The rate-setting monetary council of the National Bank of Hungary cut its benchmark interest rate by 25 base points to 5.25 percent on Tuesday in a move widely anticipated by the market.

This was the seventh straight 25-base-point decline in the interest rate, bringing it down from 7 percent in August to the lowest it has been since November 2010, at the last Monetary Council meeting presided over by bank governor Andras Simor, whose six-year term of office expires this weekend.

Simor has been opposed to the rate cuts fearing that they would lead to a rise in inflation, but has been a minority on the council after the government appointed four members loyal to its point of view.

The monetary council issued a statement saying the central bank's inflationary targets would be attained even if monetary conditions were more relaxed. The benchmark rate, it continued, could continue to go down as long as expected medium-term inflation stayed at 3 percent and money market conditions remained favorable.

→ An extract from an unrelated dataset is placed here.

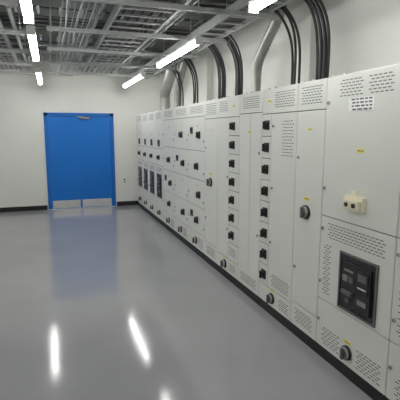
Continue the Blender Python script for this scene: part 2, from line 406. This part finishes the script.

The Hungarian forint has remained comparatively steady, at 225.11 against the U.S. dollar and 294.63 against the euro, rates that have weakened slightly over past weeks, but are not yet a cause for concern, according to analysts.

Prime Minister Viktor Orban has said he would not make the name of Simor's successor public until Friday, three days before the new bank governor takes office.

While it is widely expected that Orban will name National Economy Minister Gyorgy Matolcsy for the post and has delayed his announcement to keep a skittish market from an extended response, whoever he chooses is anticipated to alter monetary policy in hopes of stimulating business lending and growth in a recession-plagued economy.

The Orban-led Fidesz administration has been dissatisfied with Simor's conservative approach and earlier this month called for a more "daring" use of "unorthodox monetary policy tools."